WebM was introduced by Google last year as their answer to developing a media codec capable of reproducing high-quality video while being easily portable and open source. Google isn’t the only company backing the project, as Mozilla, Opera, Adobe and forty other companies have their hands in WebM. While it is still in its infancy, Google has enabled support for WebM in the latest update to Android Gingerbread (2.3.3), as you can see in its list of core media formats at the Android Developers site.
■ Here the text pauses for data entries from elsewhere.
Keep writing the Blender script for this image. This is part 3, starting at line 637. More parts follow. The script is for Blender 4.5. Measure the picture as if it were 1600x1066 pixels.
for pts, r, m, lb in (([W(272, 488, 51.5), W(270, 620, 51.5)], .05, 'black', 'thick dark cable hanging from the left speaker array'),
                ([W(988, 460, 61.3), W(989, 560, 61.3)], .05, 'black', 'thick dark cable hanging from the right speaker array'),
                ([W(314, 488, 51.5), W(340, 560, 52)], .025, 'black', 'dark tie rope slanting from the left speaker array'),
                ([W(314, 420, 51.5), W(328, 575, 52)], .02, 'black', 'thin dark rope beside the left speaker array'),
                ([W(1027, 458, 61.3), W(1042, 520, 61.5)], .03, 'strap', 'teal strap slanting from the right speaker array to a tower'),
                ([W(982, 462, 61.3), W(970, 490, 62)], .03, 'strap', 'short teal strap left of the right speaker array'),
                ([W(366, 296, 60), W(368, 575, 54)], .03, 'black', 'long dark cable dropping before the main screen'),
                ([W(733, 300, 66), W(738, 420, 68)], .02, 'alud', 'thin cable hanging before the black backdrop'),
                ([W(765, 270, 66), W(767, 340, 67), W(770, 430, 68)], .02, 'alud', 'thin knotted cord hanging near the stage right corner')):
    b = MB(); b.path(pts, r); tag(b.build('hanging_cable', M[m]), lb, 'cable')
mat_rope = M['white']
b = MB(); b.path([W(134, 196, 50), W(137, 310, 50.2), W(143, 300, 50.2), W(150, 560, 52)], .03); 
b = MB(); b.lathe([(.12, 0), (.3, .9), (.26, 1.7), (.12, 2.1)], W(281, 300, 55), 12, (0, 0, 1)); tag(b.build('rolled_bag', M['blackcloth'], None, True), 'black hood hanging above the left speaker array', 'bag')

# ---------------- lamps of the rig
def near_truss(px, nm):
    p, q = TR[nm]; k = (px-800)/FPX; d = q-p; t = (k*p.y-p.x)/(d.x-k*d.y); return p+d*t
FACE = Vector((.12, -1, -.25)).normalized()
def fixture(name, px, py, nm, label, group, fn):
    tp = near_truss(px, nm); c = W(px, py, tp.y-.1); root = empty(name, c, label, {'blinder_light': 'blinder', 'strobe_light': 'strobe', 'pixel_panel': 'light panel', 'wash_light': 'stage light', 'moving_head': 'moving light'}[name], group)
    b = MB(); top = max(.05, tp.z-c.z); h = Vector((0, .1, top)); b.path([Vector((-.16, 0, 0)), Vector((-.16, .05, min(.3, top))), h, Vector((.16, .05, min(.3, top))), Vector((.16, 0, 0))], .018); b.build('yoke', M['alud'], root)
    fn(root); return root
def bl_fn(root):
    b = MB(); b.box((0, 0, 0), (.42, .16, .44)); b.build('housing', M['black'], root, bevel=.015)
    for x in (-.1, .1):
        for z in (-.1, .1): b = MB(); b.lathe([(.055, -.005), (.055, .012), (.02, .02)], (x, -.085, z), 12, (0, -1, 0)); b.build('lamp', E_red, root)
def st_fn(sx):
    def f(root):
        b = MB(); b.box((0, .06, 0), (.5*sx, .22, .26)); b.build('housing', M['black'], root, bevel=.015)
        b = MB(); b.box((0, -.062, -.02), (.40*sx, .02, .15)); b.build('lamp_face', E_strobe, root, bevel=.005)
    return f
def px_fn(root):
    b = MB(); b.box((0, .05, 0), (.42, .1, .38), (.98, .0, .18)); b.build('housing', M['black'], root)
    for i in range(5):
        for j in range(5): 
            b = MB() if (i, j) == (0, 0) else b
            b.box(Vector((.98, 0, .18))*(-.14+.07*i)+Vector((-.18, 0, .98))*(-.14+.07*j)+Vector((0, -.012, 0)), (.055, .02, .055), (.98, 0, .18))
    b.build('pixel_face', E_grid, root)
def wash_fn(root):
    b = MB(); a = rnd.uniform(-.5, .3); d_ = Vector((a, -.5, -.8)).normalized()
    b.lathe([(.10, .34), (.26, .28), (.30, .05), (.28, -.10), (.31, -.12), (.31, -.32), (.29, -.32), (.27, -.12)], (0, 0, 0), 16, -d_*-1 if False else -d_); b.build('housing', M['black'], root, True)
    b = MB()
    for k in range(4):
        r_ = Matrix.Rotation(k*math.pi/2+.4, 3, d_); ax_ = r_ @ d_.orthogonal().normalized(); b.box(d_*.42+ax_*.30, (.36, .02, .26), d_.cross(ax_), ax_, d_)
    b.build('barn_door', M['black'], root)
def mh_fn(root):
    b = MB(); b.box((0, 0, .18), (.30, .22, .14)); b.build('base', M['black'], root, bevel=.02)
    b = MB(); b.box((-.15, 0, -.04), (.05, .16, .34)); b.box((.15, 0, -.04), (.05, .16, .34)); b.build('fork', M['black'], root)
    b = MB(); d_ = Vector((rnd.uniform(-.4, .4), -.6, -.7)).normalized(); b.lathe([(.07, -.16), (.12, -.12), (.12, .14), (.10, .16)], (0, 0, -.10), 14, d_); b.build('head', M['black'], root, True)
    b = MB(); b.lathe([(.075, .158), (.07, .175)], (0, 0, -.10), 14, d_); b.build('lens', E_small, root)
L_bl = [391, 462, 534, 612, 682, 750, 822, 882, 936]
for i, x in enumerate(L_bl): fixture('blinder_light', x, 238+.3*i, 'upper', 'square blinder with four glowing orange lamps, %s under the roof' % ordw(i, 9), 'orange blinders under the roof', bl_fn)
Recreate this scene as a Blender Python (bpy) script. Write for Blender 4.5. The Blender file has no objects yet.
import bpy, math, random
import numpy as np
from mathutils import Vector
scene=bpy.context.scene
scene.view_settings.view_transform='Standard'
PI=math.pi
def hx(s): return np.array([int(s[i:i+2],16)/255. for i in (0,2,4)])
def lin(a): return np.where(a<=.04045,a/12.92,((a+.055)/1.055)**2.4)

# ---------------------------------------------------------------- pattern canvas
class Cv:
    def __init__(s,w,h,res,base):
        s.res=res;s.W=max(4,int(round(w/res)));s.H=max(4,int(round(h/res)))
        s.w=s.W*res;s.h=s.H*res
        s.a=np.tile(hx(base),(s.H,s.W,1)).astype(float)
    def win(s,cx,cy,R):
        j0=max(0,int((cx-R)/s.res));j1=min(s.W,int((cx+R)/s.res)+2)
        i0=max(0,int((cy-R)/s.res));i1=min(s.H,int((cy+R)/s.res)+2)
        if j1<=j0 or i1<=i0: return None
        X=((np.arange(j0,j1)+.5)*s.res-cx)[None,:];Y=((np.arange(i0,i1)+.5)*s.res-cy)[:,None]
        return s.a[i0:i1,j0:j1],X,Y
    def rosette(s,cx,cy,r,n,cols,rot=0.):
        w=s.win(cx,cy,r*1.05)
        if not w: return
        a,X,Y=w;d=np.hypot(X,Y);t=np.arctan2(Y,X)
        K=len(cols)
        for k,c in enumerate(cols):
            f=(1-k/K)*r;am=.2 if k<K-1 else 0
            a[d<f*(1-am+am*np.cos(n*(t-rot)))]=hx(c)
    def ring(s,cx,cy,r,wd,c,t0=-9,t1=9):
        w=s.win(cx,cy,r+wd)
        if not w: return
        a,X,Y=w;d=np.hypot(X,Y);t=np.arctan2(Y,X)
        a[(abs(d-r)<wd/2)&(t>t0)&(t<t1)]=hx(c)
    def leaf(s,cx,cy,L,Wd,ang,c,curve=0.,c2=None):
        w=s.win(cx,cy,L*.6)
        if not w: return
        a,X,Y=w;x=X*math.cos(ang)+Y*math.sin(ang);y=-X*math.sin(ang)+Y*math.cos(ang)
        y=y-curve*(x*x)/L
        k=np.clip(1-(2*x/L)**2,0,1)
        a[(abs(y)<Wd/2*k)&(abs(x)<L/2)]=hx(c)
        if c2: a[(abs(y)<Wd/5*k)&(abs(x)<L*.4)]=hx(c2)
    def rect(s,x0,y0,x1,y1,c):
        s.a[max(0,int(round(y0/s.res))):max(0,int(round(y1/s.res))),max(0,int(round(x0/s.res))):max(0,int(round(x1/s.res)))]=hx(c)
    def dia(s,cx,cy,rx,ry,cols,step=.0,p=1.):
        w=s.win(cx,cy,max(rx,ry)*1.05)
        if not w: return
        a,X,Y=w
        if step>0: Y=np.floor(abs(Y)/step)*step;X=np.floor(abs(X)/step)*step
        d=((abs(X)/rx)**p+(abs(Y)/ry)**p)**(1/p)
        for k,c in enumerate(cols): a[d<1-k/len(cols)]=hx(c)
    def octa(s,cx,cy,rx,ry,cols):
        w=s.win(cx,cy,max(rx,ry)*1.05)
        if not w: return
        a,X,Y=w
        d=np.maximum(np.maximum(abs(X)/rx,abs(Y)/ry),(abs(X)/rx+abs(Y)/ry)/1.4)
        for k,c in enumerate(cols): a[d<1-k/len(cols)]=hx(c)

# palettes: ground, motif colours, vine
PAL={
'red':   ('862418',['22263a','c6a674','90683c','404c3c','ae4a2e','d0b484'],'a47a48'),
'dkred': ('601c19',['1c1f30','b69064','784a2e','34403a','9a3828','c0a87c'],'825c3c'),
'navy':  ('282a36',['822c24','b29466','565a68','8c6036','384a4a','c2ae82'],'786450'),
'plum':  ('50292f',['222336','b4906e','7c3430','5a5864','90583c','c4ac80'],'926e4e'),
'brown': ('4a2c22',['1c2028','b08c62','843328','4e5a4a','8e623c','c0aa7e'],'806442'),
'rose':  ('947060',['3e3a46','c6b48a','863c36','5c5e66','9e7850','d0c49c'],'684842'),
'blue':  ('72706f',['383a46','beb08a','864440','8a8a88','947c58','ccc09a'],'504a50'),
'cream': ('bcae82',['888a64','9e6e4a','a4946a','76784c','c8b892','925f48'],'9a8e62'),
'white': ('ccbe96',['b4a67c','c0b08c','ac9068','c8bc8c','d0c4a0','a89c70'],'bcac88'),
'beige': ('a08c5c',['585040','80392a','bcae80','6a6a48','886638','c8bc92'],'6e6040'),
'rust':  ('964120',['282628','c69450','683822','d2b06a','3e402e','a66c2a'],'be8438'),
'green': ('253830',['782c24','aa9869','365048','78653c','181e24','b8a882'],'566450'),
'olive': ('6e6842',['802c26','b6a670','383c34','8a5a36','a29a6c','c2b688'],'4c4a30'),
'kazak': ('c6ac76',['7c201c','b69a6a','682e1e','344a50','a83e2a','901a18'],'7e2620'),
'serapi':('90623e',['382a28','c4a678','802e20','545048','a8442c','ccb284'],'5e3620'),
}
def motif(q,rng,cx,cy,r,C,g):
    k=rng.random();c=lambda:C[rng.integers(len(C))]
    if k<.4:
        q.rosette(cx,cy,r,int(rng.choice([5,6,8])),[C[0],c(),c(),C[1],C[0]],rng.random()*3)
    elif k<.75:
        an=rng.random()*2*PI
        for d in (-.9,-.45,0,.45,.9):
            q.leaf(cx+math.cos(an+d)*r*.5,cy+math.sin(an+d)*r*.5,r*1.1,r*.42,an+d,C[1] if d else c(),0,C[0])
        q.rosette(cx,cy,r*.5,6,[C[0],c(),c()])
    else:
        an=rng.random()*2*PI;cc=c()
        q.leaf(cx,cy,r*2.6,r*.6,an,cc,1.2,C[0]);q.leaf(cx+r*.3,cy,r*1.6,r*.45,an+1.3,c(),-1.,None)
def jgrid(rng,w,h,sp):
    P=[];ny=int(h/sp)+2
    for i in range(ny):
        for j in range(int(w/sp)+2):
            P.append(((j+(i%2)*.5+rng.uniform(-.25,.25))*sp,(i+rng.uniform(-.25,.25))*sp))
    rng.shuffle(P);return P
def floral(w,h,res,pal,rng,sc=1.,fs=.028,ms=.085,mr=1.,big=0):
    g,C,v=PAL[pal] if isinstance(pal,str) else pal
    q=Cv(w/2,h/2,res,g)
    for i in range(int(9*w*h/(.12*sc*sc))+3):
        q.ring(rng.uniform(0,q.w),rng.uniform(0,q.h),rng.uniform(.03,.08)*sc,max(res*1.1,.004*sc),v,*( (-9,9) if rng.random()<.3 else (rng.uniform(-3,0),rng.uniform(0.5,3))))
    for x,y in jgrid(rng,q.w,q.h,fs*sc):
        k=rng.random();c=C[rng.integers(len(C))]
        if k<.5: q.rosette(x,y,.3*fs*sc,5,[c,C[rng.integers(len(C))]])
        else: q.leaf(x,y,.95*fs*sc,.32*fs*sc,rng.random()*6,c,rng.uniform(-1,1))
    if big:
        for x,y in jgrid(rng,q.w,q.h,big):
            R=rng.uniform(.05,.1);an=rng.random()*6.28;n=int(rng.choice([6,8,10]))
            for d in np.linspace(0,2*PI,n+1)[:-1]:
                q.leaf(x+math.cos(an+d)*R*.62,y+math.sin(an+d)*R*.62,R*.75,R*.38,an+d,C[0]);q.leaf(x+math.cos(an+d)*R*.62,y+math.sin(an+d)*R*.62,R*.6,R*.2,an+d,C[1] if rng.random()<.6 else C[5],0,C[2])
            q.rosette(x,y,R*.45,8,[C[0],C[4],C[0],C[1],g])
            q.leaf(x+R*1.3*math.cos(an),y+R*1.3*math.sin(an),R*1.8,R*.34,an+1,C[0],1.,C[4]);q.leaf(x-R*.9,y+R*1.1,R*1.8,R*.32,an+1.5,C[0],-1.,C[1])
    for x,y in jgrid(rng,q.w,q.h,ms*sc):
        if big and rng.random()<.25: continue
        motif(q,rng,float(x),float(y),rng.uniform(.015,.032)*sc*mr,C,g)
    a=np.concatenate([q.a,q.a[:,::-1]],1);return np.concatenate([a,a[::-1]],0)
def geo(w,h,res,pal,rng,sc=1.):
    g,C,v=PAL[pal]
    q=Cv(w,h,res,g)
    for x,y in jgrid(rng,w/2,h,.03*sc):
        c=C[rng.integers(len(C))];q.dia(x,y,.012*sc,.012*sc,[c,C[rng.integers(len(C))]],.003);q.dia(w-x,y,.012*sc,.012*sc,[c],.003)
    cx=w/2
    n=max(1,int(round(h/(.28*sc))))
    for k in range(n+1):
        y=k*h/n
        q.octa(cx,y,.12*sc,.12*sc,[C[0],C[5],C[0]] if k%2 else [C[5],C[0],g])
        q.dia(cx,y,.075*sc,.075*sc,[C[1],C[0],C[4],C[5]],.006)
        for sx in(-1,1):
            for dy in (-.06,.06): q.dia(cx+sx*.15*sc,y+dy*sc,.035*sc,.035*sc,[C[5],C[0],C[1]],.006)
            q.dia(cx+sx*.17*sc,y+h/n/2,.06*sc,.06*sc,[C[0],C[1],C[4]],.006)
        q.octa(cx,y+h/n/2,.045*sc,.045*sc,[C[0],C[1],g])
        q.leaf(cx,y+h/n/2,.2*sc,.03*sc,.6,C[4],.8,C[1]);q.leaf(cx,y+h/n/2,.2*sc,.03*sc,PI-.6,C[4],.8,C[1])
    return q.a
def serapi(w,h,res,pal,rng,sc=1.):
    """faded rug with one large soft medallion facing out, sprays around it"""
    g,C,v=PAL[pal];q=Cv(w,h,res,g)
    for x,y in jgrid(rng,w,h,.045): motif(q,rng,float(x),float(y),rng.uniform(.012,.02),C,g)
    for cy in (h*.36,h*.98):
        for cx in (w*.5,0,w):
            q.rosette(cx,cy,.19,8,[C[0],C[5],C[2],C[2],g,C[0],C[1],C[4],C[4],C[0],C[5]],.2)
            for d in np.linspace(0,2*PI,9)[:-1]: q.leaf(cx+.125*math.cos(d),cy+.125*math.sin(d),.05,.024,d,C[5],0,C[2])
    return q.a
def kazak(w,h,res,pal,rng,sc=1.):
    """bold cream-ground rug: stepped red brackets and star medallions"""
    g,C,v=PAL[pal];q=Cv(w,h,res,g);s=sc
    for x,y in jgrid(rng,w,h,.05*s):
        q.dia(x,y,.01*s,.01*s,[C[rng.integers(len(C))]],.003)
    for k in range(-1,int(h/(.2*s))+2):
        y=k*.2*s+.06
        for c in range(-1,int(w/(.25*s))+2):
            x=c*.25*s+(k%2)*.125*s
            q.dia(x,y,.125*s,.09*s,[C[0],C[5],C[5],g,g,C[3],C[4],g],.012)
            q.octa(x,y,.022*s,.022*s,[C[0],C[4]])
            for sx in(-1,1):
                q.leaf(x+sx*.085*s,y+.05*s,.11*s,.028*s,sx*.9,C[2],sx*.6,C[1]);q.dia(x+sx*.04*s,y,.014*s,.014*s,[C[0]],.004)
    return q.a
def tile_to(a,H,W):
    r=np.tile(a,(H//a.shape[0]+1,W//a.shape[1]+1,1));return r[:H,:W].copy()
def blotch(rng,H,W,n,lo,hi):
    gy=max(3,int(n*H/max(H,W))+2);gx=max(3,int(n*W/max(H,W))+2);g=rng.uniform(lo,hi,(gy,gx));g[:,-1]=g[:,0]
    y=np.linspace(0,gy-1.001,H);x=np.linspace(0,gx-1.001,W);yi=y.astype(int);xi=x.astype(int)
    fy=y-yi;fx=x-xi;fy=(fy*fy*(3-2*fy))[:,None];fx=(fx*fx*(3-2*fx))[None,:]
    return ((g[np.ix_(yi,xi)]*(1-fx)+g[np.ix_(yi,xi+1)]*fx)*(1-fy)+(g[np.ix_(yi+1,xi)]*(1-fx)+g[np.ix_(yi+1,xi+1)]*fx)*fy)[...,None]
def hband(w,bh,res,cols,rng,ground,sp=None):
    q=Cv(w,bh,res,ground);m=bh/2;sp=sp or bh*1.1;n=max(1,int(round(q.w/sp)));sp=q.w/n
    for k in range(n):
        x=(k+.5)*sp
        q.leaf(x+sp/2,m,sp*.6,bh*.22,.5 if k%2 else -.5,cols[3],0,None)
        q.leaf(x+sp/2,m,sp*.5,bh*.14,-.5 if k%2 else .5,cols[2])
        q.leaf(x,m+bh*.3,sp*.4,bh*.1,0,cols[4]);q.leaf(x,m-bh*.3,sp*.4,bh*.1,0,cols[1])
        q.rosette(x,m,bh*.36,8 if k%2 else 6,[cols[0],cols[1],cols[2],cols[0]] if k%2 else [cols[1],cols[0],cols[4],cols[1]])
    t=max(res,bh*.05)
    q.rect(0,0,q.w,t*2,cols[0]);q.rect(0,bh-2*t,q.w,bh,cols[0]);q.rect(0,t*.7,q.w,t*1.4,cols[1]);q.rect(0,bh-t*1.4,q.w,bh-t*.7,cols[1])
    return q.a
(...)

Google has big plans for WebM and will back it extensively, going so far as to drop H.264 codec support in the Chrome browser and shift towards the new open format in products such as YouTube. Whether or not, and how quickly, it catches on remains to be seen, but at least phones rocking Android 2.3.3 or above won’t be left behind.
[via Engadget]
Bout time
great news, i hope to see it become standard especially if youtube is supporting it. Opensource ftw
@Abe
You do know Google owns YouTube?
Damn I was just about to send this in.
Can someone please explain to me what this means, cld be dumb? but i wanted to know. Thanks in advance
@JORDAN23
WebM is a video codec that is open source. It will be used in html5 and wont have any patent trolls demanding money for you to use it. H.264 is patented. You can read more about WebM here, http://en.wikipedia.org/wiki/WebM and H.264 here http://en.wikipedia.org/wiki/H.264/MPEG-4_AVC
Imagine 30 years from now you find a video from when you were a kid and you realize you can’t open it because it was recorded in a closed format that nobody uses anymore. Memories lost forever.
Anyone know what format the Library of Congress uses for their stored video?